December begins the cross-country skier's early season. During this time of year the skier is concerned with increasing energy fitness by including some anaerobic training. Cross-country skiing is essentially a sport that requires endurance, but there are plenty of situations during the course of a normal ski outing that will require sufficiently intensive effort that some anaerobic training will be of benefit. Specifically, these situations are likely to include hills, fun sprints with friends and citizen races, should you try them.

In addition to maintaining the anaerobic benefits of your pre-season training, you will want to add one or two sessions a week during the early season in which you push yourself beyond your anaerobic threshold. The purpose of this extra effort is to develop additional short-term energy stores and pathways in the fast glycotic muscle fibers. As you add anaerobic exercise to your schedule, remember to cut back your other training and get more rest once you begin to actually get out and ski.

The way to train aerobically is simple. Basically, you want to work at high intensity (e.g., 95% of maximum heart rate) for a short duration, take a short, active rest, and then start working at high intensity again. This type of training is usually called interval training. The intervals can be as long as 1 minute or as short as 30 seconds. A typical workout might consist of eight work intervals after you get used to this kind of training. You want to quit when your heart rate does not drop back down into to your normal training effect zone a couple of minutes after completing the last interval.
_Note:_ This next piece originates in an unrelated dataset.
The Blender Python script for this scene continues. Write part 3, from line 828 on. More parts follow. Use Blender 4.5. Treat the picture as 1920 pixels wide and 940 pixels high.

Also, remember that you don't want to start your intervals until you are completely warmed up.

Intervals can be structured or natural. Structured intervals are useful because they can provide a way to check progress. Structured intervals consist of performing a specific exercise over a set course, such as running on a track, for a given amount of time. The distance you cover per interval and the number of intervals you complete before your body doesn't sufficiently recover from the last interval can be used as measures of the effectiveness of your conditioning program.

Natural intervals are considered by some to be more fun. Natural intervals occur when you have to periodically exercise more intensively as part of the activity in which you are engaged. One good way of doing natural interval training is simply to go for a jog in a hilly area. Then, when you come to a hill, run hard up it, making sure that you push past the crest of the hill. Then, lope down the other side, recovering as you go. Another way to use hills for interval training is to go for an easy jog, find a good hill and run up it several times. Running up hills with ski poles is an especially effective form of this type of interval training, with the added benefit that it simulates skiing as the same time.